Finally someone writing a good editorial about Maven, after the heat Maven got from community 'leaders'. They seem to constantly regurgitate old beliefs.

I got introduced to Maven in the first half of 2003, when I was wrestling with maintaining Ant build scripts. Maven tickled my curiosity but I didn't grasp the concepts. Only when I switched employers to Topicus my new collegues introduced me to Maven and I was hooked.

Maven was still in beta7 or so, but I found it really usable. I like the standard project structure, I do think that creating only one artifact per project is the correct way to build and maintain your projects, I enjoy writing my project documentation about building, installing, deployment and so forth in the XDoc format.

For my open source projects (JWebUnit, and Wicket) I constantly use Maven to maintain the dependencies and generate the website. For Wicket, I've created a special template to allow a much nicer design of the website than is possible with the default Maven template.

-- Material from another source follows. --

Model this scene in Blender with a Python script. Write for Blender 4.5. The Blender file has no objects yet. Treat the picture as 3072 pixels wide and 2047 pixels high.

Our corporate designer, Wouter de Jong, has created a special look-and-feel for the Wicket website, and I had little difficulty to transform his design into the stylesheet you see here.

In my distribution work for Wicket I use several plugins that make my life easier:

  • the distribution plugin (dist:build-bin)
  • the site plugin (site and site:sshdeploy)
  • the xdoc plugin (to generate the changed XDocs quickly use the maven console)
  • the sourceforge plugin
  • the create-upload-bundle plugin

Areas in which Maven could improve are the performance and the integration of the plugins. If I have run the test plugin, and then I run the site plugin, the tests are performed again, regardless whether anything has changed. This makes using Maven feel slow, and especially the process of performing a release on Sourceforge quite painful.

Although there are enough areas in which Maven could be better, it really makes my job a lot easier and I wouldn't want to go back to solely using Ant at any time.